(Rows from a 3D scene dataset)
::::::

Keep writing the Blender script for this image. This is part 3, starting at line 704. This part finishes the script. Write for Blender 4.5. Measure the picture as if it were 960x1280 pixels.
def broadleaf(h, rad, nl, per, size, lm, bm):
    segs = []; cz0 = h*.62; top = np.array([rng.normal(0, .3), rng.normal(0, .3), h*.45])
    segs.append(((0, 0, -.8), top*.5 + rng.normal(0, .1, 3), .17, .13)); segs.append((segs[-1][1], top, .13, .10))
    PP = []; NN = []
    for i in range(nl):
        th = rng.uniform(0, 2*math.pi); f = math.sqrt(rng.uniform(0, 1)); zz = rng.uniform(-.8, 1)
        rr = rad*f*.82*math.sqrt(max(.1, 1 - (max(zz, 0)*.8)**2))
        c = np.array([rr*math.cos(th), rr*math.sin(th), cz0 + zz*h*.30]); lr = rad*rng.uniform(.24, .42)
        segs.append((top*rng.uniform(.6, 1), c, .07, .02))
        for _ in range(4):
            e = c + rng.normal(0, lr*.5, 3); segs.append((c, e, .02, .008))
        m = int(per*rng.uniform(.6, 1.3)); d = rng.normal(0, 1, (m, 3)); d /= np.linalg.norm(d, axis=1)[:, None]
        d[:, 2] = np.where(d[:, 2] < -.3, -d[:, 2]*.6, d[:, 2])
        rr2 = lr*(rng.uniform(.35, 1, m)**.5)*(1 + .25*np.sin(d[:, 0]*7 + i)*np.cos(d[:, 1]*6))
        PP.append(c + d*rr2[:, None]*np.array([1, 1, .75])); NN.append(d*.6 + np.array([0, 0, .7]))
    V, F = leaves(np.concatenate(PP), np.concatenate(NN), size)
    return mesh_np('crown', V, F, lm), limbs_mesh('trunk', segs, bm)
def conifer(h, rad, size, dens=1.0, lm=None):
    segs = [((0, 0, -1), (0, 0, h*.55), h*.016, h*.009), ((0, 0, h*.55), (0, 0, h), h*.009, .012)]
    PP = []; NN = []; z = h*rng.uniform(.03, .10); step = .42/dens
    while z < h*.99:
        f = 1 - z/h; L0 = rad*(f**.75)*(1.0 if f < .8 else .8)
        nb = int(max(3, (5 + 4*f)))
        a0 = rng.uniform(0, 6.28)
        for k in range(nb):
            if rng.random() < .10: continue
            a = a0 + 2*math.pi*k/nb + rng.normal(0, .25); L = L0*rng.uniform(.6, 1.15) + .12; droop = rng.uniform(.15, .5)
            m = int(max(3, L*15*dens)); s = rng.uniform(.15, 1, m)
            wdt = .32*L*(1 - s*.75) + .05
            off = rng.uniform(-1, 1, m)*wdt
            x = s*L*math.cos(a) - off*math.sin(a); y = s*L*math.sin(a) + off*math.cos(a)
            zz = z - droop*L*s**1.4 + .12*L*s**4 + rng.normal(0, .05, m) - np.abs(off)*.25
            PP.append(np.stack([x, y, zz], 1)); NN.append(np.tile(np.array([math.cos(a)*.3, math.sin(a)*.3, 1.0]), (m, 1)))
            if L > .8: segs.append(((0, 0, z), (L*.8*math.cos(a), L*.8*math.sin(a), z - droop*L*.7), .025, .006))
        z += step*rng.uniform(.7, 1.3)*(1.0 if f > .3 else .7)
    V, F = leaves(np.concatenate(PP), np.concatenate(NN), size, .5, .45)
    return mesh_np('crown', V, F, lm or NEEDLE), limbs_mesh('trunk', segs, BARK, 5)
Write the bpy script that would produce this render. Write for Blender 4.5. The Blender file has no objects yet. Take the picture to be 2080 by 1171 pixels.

::::::

TASK GOAL:
From the data above, extract every line in its exact form.

FINAL RESULT:
Keep writing the Blender script for this image. This is part 3, starting at line 704. This part finishes the script. Write for Blender 4.5. Measure the picture as if it were 960x1280 pixels.
def broadleaf(h, rad, nl, per, size, lm, bm):
    segs = []; cz0 = h*.62; top = np.array([rng.normal(0, .3), rng.normal(0, .3), h*.45])
    segs.append(((0, 0, -.8), top*.5 + rng.normal(0, .1, 3), .17, .13)); segs.append((segs[-1][1], top, .13, .10))
    PP = []; NN = []
    for i in range(nl):
        th = rng.uniform(0, 2*math.pi); f = math.sqrt(rng.uniform(0, 1)); zz = rng.uniform(-.8, 1)
        rr = rad*f*.82*math.sqrt(max(.1, 1 - (max(zz, 0)*.8)**2))
        c = np.array([rr*math.cos(th), rr*math.sin(th), cz0 + zz*h*.30]); lr = rad*rng.uniform(.24, .42)
        segs.append((top*rng.uniform(.6, 1), c, .07, .02))
        for _ in range(4):
            e = c + rng.normal(0, lr*.5, 3); segs.append((c, e, .02, .008))
        m = int(per*rng.uniform(.6, 1.3)); d = rng.normal(0, 1, (m, 3)); d /= np.linalg.norm(d, axis=1)[:, None]
        d[:, 2] = np.where(d[:, 2] < -.3, -d[:, 2]*.6, d[:, 2])
        rr2 = lr*(rng.uniform(.35, 1, m)**.5)*(1 + .25*np.sin(d[:, 0]*7 + i)*np.cos(d[:, 1]*6))
        PP.append(c + d*rr2[:, None]*np.array([1, 1, .75])); NN.append(d*.6 + np.array([0, 0, .7]))
    V, F = leaves(np.concatenate(PP), np.concatenate(NN), size)
    return mesh_np('crown', V, F, lm), limbs_mesh('trunk', segs, bm)
def conifer(h, rad, size, dens=1.0, lm=None):
    segs = [((0, 0, -1), (0, 0, h*.55), h*.016, h*.009), ((0, 0, h*.55), (0, 0, h), h*.009, .012)]
    PP = []; NN = []; z = h*rng.uniform(.03, .10); step = .42/dens
    while z < h*.99:
        f = 1 - z/h; L0 = rad*(f**.75)*(1.0 if f < .8 else .8)
        nb = int(max(3, (5 + 4*f)))
        a0 = rng.uniform(0, 6.28)
        for k in range(nb):
            if rng.random() < .10: continue
            a = a0 + 2*math.pi*k/nb + rng.normal(0, .25); L = L0*rng.uniform(.6, 1.15) + .12; droop = rng.uniform(.15, .5)
            m = int(max(3, L*15*dens)); s = rng.uniform(.15, 1, m)
            wdt = .32*L*(1 - s*.75) + .05
            off = rng.uniform(-1, 1, m)*wdt
            x = s*L*math.cos(a) - off*math.sin(a); y = s*L*math.sin(a) + off*math.cos(a)
            zz = z - droop*L*s**1.4 + .12*L*s**4 + rng.normal(0, .05, m) - np.abs(off)*.25
            PP.append(np.stack([x, y, zz], 1)); NN.append(np.tile(np.array([math.cos(a)*.3, math.sin(a)*.3, 1.0]), (m, 1)))
            if L > .8: segs.append(((0, 0, z), (L*.8*math.cos(a), L*.8*math.sin(a), z - droop*L*.7), .025, .006))
        z += step*rng.uniform(.7, 1.3)*(1.0 if f > .3 else .7)
    V, F = leaves(np.concatenate(PP), np.concatenate(NN), size, .5, .45)
    return mesh_np('crown', V, F, lm or NEEDLE), limbs_mesh('trunk', segs, BARK, 5)
Write the bpy script that would produce this render. Write for Blender 4.5. The Blender file has no objects yet. Take the picture to be 2080 by 1171 pixels.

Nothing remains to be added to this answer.